UNIX for Dummies Questions & Answers

Hi everyone,

I am writing a script. As a part of this script, I wanted to check the space of few mounts, If the space usage percentage of the mount crosses over a certain limit then i wanted to display a warning message. The following is the command

df -k | awk ' { if (($6 == "/export/temp") || ($6 == "/export/temp1") || ($6 == "/export/temp2")) {svalue=substr($5,1,(index($5,"%"))-1);if(svalue >= 48) { print "\nWarning: "$6 " space is " $5 " running out of space"}}}'

when the percentage of space is equal to 100% it is not printing the warning message. If i am not wrong, i think the return value of "substr($5,1,(index($5,"%"))-1" is a string which will be stored in svalue string variable. Then i am comparing the string value of svalue with a interger value. This may be the problem I think so.

can anyone tell me how to correct it? how to convert the string value to integer value and then compare it? or how to do it in a correct way?

Please help me on this.
Thank in advance.

awk automatically converts between string and number representation, and complains if it cannot do that. I believe you could even skip the whole substr thing, and trust awk to parse the number part before the percent sign.

It would perhaps be more idiomatic to use a regular expression for $6, and make it the condition for the rest of the script.

Code:

df -k | awk '$6 ~ /^\/export\/temp/ && $5+0 >= 48 {
    print "Warning: "$6 " space is " $5 " running out of space"}'

I'll leave it to you to ponder on whether "space is running out of space" is a useful thing to say ...
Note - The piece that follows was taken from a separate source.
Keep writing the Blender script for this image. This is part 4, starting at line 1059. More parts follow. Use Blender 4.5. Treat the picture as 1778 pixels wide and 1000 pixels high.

(If you have other /export/temp* partitions than the ones you listed, you'll have to tighten up that regular expression a bit. /^\/export\/temp[12]?$/ would match exactly what you had.

Hi ,

I tried as you have said but it is not printing anything,

df -k | awk '$6 ~ /^\/export\/home1/ && $5+0 >= 48 {print "Warning: "$6 " space is " $5 " running out of space"}'

so just to check whether awk parse the number part before the percent sign, i have executed the following command

df -k | awk ' { if (($6 == "/export/home1") || ($6 == "/export/home2")) {svalue=$5+0;print "svalue=" svalue;print "per of space=" $5;}}'

i am getting the output,
svalue=0
per of space =65%
svalue=0
per of space=49%

Any advice please?

Works for me with both mawk and classic awk. Which platform are you on?

If the match you did before didn't work correctly, and this doesn't work, you could try a simple sub(/%/, "", $5) to get rid of the percent sign.

Hi,

Thanks for your quick response.

I am using SunOS 5.8 version. I have tried as you have suggested like

df -k | awk '($6 ~ /^\/export\/home1/) && (sub(/%/, "", $5) >= 48) {
print "Warning: "$6 " space is " $5 " running out of space"}'
then i am getting the syntax error,
awk: syntax error near line 1
awk: bailing out near line

I think it may be a problem since i am trying to change to $5 instead of string variable value,

so i have changed the code to
df -k | awk ' { if ($6 == "/export/home1") {svalue=$5;sub(/%/, "", svalue);print svalue}}'
then also i am getting the same error,
awk: syntax error near line 1
awk: illegal statement near line 1

I am not sure what i am doing wrong. Please advice me on this.

Then i have modified the code the other way,

df -k | awk ''(($6 == "/export/home1") || ($6 == "/export/home2")) {if((substr($5,1,(index($5,"%")-1))+0) >= 5) { print "\nWarning: "$6 " space is " $5 " low Disk space"}}'

The above code is working for me even when the $5 i.e usage percentage of space is 100% also.

I am not sure what was wrong with the earlier code. Please advice.